* [Given request]: Wherever "from" appears in a line, list that line.

* [Supplied records]:
--- begin ---

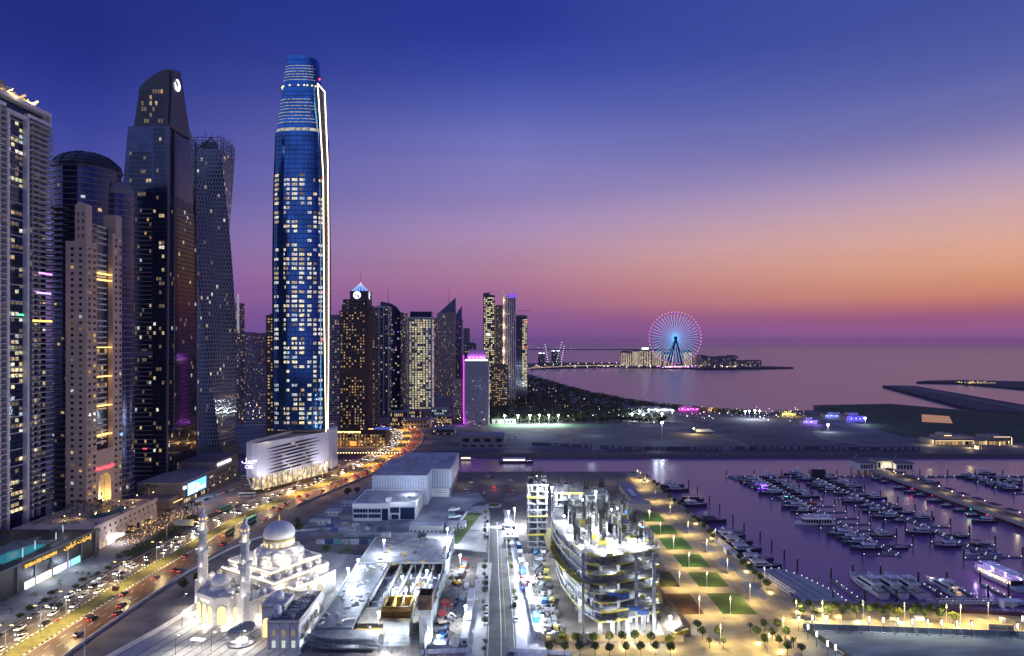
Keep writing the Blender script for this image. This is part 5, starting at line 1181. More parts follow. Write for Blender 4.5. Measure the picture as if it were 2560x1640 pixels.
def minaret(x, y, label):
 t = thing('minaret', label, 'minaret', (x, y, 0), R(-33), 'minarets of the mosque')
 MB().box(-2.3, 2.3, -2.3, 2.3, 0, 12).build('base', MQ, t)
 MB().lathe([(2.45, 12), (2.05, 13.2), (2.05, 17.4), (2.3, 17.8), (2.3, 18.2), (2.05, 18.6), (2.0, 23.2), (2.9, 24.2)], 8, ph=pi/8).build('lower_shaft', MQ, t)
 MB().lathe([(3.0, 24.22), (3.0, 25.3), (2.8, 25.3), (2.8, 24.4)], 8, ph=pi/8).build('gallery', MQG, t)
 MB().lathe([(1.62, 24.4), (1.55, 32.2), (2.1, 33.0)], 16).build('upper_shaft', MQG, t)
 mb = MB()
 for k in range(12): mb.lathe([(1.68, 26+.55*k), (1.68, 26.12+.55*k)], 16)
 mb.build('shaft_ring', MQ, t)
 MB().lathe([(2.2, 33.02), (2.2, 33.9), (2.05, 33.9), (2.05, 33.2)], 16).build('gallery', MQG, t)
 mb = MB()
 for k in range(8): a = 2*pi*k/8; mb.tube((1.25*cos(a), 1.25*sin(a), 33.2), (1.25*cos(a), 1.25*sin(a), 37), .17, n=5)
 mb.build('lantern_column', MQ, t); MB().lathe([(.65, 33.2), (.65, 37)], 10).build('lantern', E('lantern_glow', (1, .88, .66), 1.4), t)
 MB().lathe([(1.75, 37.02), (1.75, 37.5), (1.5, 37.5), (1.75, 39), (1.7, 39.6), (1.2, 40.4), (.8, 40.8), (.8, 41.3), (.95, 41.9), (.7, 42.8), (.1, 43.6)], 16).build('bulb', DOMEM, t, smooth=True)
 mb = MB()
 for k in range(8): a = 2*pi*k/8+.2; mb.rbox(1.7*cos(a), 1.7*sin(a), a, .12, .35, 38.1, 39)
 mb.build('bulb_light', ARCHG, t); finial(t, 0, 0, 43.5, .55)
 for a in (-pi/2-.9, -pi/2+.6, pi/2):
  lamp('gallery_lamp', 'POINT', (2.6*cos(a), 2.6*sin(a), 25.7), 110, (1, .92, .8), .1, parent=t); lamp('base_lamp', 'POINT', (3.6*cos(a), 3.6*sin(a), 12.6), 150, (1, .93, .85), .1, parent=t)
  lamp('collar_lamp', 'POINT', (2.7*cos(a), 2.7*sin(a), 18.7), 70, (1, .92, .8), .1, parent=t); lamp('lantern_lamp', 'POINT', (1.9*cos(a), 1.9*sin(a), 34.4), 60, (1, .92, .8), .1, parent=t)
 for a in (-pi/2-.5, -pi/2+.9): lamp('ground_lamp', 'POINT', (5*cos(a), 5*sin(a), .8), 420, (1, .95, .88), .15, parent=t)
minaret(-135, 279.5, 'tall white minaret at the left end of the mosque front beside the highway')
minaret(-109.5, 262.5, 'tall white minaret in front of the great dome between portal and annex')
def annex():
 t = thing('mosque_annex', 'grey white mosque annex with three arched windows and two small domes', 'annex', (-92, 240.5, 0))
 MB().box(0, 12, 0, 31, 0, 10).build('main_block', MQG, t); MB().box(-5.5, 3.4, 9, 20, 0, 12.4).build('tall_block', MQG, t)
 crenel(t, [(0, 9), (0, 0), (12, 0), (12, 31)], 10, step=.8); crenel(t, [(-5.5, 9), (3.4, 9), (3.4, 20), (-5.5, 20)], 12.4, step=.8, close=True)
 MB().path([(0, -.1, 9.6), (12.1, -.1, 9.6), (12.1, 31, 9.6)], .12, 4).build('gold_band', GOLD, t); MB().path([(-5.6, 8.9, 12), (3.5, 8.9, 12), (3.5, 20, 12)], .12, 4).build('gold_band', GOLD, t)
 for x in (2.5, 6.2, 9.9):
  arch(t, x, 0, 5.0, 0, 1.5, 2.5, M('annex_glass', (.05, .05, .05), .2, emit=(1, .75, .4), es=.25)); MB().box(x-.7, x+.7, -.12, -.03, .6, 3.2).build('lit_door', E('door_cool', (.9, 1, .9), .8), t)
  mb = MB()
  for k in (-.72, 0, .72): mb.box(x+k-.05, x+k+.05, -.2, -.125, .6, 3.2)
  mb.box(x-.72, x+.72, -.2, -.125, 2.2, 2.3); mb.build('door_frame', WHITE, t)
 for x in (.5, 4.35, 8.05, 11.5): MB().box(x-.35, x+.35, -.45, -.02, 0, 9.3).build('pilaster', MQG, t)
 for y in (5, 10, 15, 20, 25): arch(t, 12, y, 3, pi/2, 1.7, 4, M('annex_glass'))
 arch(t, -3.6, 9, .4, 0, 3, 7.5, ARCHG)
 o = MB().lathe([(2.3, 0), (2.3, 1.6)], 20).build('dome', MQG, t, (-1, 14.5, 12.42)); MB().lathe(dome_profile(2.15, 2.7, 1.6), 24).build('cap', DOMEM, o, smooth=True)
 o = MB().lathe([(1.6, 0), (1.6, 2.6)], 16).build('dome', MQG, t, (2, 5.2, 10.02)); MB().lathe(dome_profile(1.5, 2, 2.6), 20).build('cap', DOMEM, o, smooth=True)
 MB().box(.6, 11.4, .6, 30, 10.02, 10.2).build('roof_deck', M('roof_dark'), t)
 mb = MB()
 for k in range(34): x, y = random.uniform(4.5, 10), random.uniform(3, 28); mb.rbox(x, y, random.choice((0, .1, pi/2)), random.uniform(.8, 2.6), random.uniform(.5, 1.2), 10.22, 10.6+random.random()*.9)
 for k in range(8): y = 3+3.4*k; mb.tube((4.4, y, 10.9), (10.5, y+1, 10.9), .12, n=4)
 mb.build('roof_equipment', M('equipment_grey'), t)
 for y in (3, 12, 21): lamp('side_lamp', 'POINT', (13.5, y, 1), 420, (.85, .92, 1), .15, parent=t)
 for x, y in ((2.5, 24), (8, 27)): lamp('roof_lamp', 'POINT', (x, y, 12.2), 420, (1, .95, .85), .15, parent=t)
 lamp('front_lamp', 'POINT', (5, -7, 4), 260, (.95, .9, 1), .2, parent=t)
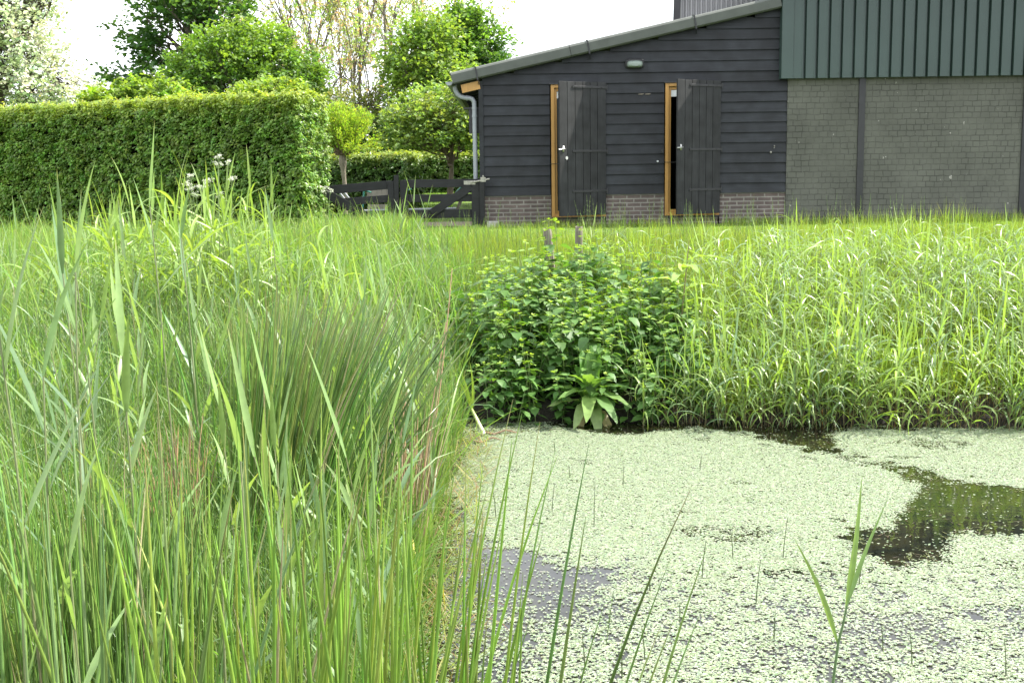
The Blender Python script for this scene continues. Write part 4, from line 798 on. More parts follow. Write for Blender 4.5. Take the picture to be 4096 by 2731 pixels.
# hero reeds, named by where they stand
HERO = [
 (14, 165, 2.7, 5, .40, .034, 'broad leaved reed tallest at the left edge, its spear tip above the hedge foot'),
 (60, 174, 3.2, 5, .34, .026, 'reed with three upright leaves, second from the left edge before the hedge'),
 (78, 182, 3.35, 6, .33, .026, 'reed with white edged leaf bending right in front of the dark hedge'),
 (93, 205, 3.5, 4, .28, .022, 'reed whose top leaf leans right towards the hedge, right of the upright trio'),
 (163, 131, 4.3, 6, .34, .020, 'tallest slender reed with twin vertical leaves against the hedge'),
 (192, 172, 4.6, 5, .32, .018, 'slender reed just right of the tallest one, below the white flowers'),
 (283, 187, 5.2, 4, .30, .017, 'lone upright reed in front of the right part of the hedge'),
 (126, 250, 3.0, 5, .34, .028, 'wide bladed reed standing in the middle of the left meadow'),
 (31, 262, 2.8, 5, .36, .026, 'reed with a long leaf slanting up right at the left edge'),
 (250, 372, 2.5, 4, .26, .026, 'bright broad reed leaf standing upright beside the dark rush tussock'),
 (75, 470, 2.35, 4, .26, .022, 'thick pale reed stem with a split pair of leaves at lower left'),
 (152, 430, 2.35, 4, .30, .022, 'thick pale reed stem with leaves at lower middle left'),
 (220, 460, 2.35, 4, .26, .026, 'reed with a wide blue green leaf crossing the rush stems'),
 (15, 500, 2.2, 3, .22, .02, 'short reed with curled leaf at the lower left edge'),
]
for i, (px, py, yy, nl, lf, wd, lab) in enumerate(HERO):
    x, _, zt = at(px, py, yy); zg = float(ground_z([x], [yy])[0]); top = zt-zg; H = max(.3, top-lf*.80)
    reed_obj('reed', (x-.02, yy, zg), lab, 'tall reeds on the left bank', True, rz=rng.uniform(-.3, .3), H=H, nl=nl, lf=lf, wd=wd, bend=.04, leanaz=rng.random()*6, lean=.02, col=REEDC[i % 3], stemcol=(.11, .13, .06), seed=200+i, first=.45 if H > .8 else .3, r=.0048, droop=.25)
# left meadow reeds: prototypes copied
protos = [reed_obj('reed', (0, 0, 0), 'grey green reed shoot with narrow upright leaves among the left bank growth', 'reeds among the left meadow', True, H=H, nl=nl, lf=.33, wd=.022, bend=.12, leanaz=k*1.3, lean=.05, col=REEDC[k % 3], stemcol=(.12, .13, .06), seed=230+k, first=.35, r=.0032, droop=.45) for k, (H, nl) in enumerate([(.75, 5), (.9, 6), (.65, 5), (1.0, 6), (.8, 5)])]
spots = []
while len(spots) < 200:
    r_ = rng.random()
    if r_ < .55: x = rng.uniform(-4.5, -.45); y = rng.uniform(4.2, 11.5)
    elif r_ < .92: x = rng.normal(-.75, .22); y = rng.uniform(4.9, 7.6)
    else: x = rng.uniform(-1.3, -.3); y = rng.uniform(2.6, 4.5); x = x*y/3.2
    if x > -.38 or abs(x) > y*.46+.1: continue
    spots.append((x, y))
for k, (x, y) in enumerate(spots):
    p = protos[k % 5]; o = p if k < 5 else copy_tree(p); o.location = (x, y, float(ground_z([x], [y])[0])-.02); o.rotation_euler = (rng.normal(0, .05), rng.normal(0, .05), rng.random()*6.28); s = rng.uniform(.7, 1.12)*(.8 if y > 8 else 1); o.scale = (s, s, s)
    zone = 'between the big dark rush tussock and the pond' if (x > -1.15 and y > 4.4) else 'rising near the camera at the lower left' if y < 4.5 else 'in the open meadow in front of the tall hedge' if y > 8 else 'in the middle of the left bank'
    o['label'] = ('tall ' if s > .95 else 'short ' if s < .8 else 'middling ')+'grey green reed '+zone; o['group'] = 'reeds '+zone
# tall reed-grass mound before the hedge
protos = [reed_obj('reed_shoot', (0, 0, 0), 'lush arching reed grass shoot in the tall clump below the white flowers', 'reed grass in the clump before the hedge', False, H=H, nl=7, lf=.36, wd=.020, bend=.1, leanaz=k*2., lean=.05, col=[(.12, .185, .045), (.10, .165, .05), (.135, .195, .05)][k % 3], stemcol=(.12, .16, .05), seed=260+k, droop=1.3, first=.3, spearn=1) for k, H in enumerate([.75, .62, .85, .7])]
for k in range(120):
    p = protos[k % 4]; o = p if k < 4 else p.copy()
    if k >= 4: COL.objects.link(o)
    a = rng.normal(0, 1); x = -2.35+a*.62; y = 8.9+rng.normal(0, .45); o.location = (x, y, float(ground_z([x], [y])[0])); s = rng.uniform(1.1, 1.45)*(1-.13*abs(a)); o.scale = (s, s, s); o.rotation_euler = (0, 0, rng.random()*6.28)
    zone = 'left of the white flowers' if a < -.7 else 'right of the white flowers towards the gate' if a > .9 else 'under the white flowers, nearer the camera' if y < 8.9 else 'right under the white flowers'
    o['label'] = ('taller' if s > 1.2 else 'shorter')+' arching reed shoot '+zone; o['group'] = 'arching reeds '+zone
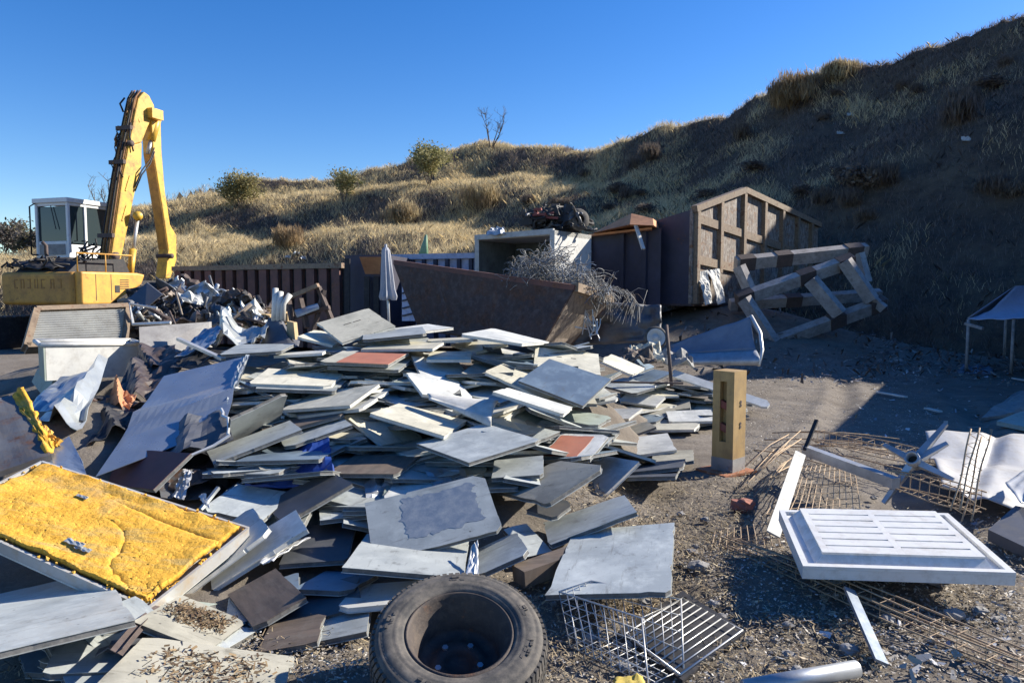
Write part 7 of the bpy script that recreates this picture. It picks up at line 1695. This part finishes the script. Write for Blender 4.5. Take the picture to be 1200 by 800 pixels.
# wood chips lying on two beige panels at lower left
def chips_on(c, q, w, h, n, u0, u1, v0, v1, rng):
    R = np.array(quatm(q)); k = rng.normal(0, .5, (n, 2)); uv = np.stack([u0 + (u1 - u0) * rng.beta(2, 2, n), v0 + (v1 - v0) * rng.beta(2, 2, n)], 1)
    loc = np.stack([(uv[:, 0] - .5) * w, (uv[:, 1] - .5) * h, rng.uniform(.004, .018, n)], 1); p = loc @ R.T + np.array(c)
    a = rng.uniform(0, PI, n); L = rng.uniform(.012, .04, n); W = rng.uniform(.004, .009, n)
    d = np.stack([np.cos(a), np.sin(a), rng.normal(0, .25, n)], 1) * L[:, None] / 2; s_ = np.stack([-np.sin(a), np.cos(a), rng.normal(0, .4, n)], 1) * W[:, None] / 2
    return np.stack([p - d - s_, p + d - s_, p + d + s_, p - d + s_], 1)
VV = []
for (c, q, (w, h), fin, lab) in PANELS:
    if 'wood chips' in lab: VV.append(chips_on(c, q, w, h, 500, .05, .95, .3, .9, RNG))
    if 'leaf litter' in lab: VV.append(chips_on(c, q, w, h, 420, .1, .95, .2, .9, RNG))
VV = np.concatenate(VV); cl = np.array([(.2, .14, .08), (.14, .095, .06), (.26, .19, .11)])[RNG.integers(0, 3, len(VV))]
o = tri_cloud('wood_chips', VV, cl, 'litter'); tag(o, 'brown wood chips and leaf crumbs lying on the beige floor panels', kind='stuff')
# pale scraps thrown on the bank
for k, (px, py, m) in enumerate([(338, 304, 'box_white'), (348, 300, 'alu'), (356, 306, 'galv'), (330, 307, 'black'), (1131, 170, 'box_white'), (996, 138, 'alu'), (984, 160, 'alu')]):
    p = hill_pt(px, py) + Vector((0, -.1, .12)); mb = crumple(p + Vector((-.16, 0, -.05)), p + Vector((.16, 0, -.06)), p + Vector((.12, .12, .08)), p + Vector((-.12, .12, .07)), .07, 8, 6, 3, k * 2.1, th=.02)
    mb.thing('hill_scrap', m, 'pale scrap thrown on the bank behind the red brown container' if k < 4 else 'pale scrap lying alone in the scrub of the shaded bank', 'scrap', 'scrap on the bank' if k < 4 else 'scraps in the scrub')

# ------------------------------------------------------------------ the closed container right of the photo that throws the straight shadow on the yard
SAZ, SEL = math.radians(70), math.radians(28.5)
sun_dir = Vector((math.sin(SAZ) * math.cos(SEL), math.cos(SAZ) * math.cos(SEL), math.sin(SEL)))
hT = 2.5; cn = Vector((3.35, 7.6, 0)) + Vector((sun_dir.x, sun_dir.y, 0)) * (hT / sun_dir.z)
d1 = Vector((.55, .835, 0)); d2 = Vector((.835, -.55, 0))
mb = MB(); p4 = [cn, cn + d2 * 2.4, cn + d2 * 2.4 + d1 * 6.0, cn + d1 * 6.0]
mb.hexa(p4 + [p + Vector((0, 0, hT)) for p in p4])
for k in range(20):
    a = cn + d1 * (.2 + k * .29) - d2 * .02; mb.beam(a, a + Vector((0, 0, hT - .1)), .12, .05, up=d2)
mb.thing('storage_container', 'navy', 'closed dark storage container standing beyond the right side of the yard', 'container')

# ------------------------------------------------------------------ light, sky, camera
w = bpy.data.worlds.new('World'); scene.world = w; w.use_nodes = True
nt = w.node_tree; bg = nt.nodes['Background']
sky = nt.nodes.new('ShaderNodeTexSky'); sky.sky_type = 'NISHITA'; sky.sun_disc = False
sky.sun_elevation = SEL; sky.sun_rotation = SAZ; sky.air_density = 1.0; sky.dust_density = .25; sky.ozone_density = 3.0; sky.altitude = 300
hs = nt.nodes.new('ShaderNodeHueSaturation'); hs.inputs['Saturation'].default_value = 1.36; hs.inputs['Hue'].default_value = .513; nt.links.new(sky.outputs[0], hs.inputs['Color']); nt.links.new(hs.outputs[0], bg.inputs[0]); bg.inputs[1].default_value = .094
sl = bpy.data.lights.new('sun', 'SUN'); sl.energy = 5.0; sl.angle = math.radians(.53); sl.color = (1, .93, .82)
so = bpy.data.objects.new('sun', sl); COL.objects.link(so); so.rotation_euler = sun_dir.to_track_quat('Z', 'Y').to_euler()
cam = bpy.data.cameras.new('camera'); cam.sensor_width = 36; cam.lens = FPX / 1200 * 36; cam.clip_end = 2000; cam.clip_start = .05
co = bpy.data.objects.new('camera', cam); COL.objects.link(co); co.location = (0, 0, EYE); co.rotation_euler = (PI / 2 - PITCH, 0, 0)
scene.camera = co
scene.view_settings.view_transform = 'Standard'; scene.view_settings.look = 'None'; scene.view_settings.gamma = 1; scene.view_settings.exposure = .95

--- end ---

* [The output]:
The Blender Python script for this scene continues. Write part 4, from line 798 on. More parts follow. Write for Blender 4.5. Take the picture to be 4096 by 2731 pixels.
 (60, 174, 3.2, 5, .34, .026, 'reed with three upright leaves, second from the left edge before the hedge'),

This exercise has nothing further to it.